Currents News Staff
In a stadium in Erbil, Iraq, rehearsals are underway for Pope Francis’ upcoming visit.
Christianity’s roots run deep there, but the population is dwindling.
As ISIS mortar killed four-year-old David Shmas in 2014 outside his home in Qaraqosh.
His mother, Dhoha, sees no point in staying.
“If someone will take us away, I’ll be the first one to emigrate,” she told Currents News.
Over the last century, revolutions, chaos, oppression and intolerance have driven many Christians abroad.
In the last 20 years however, it’s gone from bad to worse, culminating in ISIS’s reign of terror.
The group gave Christians a choice: pay a tax on non-Muslims, convert, flee or die.
Chaldean Archbishop of Erbil Bashar Warda says the Muslim majority in the Middle East remains indifferent to the plight of minorities, and says Iraq’s diversity is fast disappearing.
“What frightens me is that during this period no one has asked what we, for example, have lost, when we have a declining number of the Mandaeans, and now Yezidis, Christians,” he explained.

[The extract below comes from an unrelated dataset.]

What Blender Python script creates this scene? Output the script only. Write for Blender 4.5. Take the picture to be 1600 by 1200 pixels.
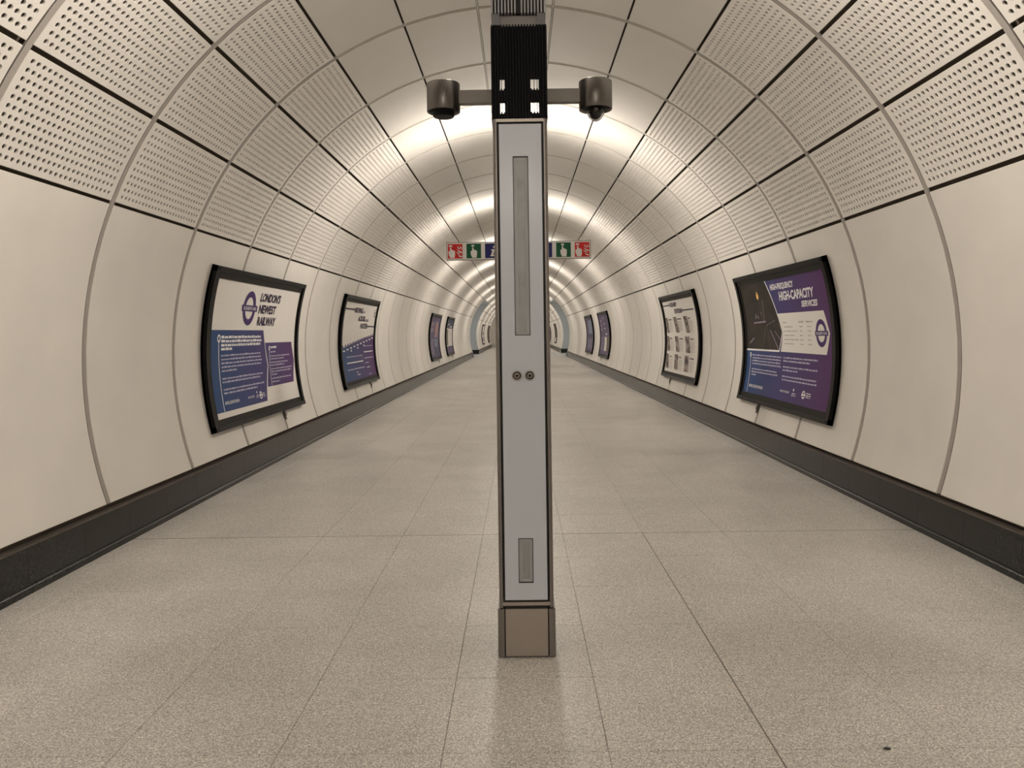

Twenty-one years ago, Sabah Zaitoun moved to Sweden, but is back in Erbil for a visit. Those who have left, he says, have left for good.
“I don’t think anyone will return from Europe,” Sabah said. “That would be difficult.”
This will be the first time a pope has stepped foot in this land where Christians and so many others have suffered so much, for so long. Their voices, they hope, finally being heard.